Bir ayağı kenti çevreleyen arsalara bülbüller susmadan yığılan briket gecekonduları, diğer ayağı, yatay yayılımlı kent kapitalinin dikey bozuşturumunu içeren, merkezlerdeki apartımanlaştırmayı kapsıyordu.
İkinci kentsel dönüşüm, ev bozuşumu apartımanların altına dükkânlar yaparken, camileri de ticaretten ihmal etmeyen bir marketingi olduğu kadar, yenemeyen nebatatın üzerine beton dökme yoluyla, 8 silindirli Amerikan arabalarından Anadol tevazuuna ve oradan görgüsüzlüğün statü ayarına uzanan otomobiller için lokal otoparkları da kente taşımıştı.
Üçüncü kentsel dönüşüm hamlesi ise, ince ayarlı bir Tüccarlar Şirketi operasyonu idi esasen. Bu şirket, 24 Ocak 1980 ekonomik neo-liberal dönüştürüm programı eşzamanında, paradan paranormal ölçekte para kazanılabileceği fikrini yayan Bankerler Operasyonu ile, küçük ölçekte bir mülkiyet değiştirimi hareketini başlatmıştı. Gayrimenkulünü satan, türedi banker peşinde piyango avına çıkıyordu o günlerde.
Bu bankerler operasyonunun bir de Almanya eksenli yurtdışı yeşil sermaye dolandırıcılığı ayağı var ki, 1994 itibariyle bütün seçimleri domino hareketiyle etkilemiştir. Uzun ve esaslı bir konu bu, ayırıyorum, döneceğim.
Üçüncü kentsel dönüşüm hamlesinin, dünyadaki gentrifikasyon hareketlerini izleyen bir neo-kapitalist boyutu olduğu kadar, kaynak üretiminden elini ayağını çekip, kaynak transferinden mamûl madde ithalatına, naylon fatura imalatından banka hortumculuğuna, Kürt yurtsever hareketini, sivil halkı tasfiye ederek ezme girişiminin eroin imalatçılığına kadar uzanan geniş bir rantiyeci boyutu da var. Kardeşim Mehmet’ten mülhem: Uzun.

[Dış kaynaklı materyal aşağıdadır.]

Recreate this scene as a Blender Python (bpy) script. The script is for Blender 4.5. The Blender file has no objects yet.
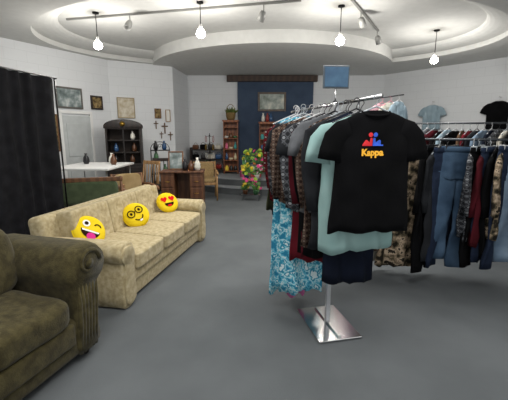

Aşırı hızlı büyüyen ve o oranda bina kapitali ihtiyacı içindeki metropollerde, arsa üretiminin önemini fark eden Tüccarlar Şirketi, eşzamanlı bir operasyonla, hem kentin "boş duran" yeşil alanlarına –ormanlarına, parklarına, sahillerine, tarla ve çiftliklerine, mandıralarına vb.- saldırırdı, hem kentin aslen değerli lokasyonlarındaki alt, alt-orta sınıfların ve kayıtdışı nüfusun yoğunlaştığı yerleşim kapitallerine yöneldi.
"Kentin göbeğinde üniversite mi olur?" diyerek, İstanbul Üniversitesi Merkez Binası kampüsüne göz dikenler mi istersiniz, “Beyoğlu’nun dibinde Roman mahallesinin ne işi var,” diye dönüşüm planlarına ortak olup bina spekülasyonu yapanlar mı… “Süleymaniye’nin etrafı kayıtdışı nüfusun barınağı olmuş, şöyle karton replikalar yapıp satalım,” diye kolları sıvayan merdivenaltı mimarları mı istersiniz, vakıf işletmeciliğini irat edinmek zanneden Vakıflar yöneticileri mi...
İstanbul’un yakın tarihindeki baht listesi, yaza yaza tükenmeyecek ölçüde kabarıktır.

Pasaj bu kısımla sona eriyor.